“Thou, great Anna, whom three realms obey,
Dost sometimes counsel take, and sometimes tea.”

The Georges seem rather to have neglected Hampton Court, which in the last century or so occasionally housed royal guests, but has become mainly a sort of aristocratic almshouse, the apartments being granted to widows of distinguished public servants or ladies better born than endowed. The inmates of these dignified quarters are liable to be disturbed by the clatter of the adjacent barracks, by an uncertain ghost of one or other of Henry’s wives, that does not fail to haunt here, and most of all, perhaps, by the sightseers, who on holidays throng the quiet courts, the galleries with their thousand pictures, the hall with its tapestries, the gardens with their gigantic vine, the Long Walk by the river, the banks of the Long Water in Hampton Park, and the Maze near the Lion Gate, outside of which the palace is separated from Bushey Park by a fair-ground of refreshment houses.

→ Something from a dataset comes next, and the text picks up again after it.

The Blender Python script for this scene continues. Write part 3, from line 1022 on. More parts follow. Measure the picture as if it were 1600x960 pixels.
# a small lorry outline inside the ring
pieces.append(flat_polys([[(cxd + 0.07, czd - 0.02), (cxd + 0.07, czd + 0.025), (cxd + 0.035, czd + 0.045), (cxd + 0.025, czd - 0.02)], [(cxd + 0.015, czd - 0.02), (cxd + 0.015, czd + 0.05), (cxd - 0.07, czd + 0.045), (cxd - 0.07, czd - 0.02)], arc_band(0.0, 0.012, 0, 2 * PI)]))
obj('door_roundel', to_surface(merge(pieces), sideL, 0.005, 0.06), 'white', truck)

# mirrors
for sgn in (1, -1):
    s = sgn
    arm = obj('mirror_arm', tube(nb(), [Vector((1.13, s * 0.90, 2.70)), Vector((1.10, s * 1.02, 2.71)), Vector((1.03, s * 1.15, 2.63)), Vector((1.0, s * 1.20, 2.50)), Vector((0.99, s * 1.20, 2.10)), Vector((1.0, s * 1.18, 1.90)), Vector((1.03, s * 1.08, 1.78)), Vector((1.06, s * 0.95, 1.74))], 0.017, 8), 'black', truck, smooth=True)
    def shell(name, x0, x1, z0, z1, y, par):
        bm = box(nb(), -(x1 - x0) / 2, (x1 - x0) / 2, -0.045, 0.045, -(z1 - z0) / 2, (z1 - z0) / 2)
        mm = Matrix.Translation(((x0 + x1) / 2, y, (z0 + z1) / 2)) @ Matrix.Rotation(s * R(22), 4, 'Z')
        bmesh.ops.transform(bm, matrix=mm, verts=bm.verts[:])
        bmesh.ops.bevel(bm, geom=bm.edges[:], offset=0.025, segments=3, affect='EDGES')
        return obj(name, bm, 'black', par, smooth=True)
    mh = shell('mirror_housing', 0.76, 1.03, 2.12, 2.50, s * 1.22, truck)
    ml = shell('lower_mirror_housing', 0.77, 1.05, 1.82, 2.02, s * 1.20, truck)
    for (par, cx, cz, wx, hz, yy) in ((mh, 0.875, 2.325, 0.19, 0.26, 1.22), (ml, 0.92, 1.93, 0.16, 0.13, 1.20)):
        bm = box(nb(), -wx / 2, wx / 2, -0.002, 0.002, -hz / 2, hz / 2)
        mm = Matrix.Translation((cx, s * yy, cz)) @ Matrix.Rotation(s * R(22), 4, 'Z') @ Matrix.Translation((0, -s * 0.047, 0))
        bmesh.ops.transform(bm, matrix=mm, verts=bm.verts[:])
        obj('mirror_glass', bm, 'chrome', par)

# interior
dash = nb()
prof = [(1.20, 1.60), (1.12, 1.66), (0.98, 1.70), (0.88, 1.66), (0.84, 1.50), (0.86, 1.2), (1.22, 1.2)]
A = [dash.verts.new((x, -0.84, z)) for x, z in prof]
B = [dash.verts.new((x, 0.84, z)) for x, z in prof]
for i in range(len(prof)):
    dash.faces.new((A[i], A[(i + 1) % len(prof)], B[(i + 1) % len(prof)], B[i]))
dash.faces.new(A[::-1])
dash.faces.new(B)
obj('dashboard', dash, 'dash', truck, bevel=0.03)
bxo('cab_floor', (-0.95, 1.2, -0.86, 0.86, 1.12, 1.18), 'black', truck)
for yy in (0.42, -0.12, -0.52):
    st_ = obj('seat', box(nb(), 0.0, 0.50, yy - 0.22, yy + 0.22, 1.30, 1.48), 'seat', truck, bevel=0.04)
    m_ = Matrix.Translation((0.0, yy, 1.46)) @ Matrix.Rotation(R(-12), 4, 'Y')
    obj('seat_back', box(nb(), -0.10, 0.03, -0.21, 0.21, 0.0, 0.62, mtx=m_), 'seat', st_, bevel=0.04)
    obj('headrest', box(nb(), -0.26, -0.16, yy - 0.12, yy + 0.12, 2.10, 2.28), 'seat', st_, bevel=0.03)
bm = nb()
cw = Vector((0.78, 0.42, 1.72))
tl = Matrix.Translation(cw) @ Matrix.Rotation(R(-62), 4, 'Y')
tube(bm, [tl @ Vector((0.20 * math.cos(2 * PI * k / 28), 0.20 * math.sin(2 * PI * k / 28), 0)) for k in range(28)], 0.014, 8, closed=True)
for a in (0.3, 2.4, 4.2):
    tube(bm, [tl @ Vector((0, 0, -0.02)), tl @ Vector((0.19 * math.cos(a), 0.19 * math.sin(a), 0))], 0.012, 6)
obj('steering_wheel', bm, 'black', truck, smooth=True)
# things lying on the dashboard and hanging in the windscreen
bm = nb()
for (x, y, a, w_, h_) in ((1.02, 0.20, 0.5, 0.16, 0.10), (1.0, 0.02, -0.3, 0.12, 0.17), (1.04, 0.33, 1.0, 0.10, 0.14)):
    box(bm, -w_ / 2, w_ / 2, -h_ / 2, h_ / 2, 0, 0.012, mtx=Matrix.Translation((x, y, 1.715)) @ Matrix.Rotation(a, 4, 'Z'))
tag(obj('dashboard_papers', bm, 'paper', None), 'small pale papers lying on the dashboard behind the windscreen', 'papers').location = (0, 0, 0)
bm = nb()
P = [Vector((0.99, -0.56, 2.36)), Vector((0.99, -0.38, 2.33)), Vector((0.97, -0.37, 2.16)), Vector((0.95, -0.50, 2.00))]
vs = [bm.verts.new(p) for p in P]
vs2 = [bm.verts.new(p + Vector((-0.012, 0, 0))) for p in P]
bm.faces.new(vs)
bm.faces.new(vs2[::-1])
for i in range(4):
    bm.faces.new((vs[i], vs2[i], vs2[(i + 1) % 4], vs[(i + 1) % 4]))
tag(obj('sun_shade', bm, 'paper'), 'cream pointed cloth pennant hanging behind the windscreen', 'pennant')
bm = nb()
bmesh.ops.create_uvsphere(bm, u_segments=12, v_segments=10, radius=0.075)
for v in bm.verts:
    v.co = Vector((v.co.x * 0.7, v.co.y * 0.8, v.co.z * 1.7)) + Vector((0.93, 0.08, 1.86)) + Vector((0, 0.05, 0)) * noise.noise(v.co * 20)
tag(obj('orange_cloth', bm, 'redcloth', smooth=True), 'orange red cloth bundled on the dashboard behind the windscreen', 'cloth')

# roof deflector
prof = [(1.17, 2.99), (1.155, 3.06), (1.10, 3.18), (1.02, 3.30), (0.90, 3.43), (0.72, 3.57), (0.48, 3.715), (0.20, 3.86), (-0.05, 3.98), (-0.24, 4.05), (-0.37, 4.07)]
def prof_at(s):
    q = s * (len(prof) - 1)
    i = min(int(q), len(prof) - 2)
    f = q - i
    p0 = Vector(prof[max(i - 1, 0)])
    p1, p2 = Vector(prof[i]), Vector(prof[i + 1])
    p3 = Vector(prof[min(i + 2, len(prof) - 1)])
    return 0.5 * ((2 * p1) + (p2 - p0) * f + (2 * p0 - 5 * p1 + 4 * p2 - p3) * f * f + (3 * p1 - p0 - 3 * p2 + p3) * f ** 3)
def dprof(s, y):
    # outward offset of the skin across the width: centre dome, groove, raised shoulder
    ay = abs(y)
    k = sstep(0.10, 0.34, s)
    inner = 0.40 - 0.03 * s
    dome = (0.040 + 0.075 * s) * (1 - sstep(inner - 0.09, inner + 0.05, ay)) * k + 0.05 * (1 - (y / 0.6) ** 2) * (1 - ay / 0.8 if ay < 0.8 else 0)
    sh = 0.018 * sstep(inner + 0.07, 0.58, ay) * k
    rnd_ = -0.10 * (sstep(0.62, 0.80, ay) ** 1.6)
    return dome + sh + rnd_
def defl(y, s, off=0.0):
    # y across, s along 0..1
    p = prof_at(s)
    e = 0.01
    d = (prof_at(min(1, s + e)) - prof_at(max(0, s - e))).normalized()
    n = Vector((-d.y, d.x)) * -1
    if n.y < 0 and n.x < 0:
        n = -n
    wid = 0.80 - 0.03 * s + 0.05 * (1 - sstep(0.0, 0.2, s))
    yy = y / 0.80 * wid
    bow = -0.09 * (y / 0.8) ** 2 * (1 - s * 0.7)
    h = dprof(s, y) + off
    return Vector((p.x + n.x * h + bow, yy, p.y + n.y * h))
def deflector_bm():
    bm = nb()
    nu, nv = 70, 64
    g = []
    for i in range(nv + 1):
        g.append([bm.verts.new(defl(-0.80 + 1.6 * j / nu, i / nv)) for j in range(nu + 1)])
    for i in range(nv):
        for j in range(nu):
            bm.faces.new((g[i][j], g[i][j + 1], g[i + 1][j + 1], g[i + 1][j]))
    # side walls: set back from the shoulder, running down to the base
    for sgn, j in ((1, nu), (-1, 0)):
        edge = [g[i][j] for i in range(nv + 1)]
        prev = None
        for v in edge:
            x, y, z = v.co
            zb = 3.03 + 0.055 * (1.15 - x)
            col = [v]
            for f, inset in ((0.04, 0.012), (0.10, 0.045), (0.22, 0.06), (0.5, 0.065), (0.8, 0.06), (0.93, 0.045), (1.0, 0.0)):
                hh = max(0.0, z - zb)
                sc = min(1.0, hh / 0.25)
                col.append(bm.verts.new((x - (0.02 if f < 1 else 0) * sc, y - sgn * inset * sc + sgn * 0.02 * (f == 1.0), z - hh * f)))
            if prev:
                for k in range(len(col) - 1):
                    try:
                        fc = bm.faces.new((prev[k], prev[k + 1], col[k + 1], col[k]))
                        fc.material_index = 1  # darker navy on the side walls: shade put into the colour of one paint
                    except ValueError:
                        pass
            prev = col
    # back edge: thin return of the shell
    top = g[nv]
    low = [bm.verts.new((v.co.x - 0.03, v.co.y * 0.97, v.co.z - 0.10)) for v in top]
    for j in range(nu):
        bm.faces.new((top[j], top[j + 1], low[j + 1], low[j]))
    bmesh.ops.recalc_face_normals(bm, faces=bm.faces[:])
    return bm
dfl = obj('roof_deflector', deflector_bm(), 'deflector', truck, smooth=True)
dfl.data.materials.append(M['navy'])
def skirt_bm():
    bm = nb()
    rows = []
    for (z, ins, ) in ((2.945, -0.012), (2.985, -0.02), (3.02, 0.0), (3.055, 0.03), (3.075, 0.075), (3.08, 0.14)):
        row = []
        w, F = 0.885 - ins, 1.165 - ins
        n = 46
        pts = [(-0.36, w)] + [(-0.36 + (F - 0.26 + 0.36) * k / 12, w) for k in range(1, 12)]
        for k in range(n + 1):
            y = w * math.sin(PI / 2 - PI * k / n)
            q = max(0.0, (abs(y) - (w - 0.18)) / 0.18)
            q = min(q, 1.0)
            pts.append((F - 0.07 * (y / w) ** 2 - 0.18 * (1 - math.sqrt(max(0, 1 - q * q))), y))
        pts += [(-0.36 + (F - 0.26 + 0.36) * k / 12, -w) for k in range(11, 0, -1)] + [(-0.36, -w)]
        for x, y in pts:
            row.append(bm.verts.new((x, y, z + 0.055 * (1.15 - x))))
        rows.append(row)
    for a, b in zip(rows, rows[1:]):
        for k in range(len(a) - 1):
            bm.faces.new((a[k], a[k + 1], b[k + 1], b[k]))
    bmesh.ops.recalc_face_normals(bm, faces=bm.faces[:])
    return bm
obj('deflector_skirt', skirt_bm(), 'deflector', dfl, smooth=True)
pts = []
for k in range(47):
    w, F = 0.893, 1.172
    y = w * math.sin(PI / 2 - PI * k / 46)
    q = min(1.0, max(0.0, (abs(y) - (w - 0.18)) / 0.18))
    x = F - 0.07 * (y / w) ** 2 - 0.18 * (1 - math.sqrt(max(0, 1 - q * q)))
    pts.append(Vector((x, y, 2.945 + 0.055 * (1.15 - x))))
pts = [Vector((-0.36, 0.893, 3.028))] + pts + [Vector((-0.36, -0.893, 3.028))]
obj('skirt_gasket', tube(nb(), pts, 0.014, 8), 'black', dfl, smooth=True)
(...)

The station for Hampton Court is at Molesey, on the Surrey side of the river, here making a string of shady islets and creeks well known to boating parties. The tramways from London come to Hampton Green, such a spacious and well-shaded area as beseems its royal neighbourhood. Along this, or through the south-west corner of Bushey Park, one can pass on to the village of Hampton, which touches the river at its rebuilt Church; but the banks are much blocked by private residences, and soon disfigured by huge water reservoirs. The most famous house here is Garrick’s villa, that seems to have been designed as an understudy of Pope’s. Besides this noble retreat, Garrick had a



town-house at the Adelphi, and was lord of Hendon Manor; few actors have managed to be so prudent, so prosperous, and so well off for “the things that make death terrible,” as was Johnson’s comment on his old pupil’s display. Sir Christopher Wren retired to a home on Hampton Green, about which there remain several houses and gardens where wigs and ruffles would look hardly out of place. New Hampton, to the north, is more commonplace, where Hampton’s railway-station, on the Shepperton branch, stands half an hour’s walk from the palace. About as far to the north of this line is Hanworth, traversed by the artificial Queen’s or Cardinal’s River formerly mentioned, and once distinguished by a Tudor hunting-lodge which became the home of Henry VIII.‘s lucky widow.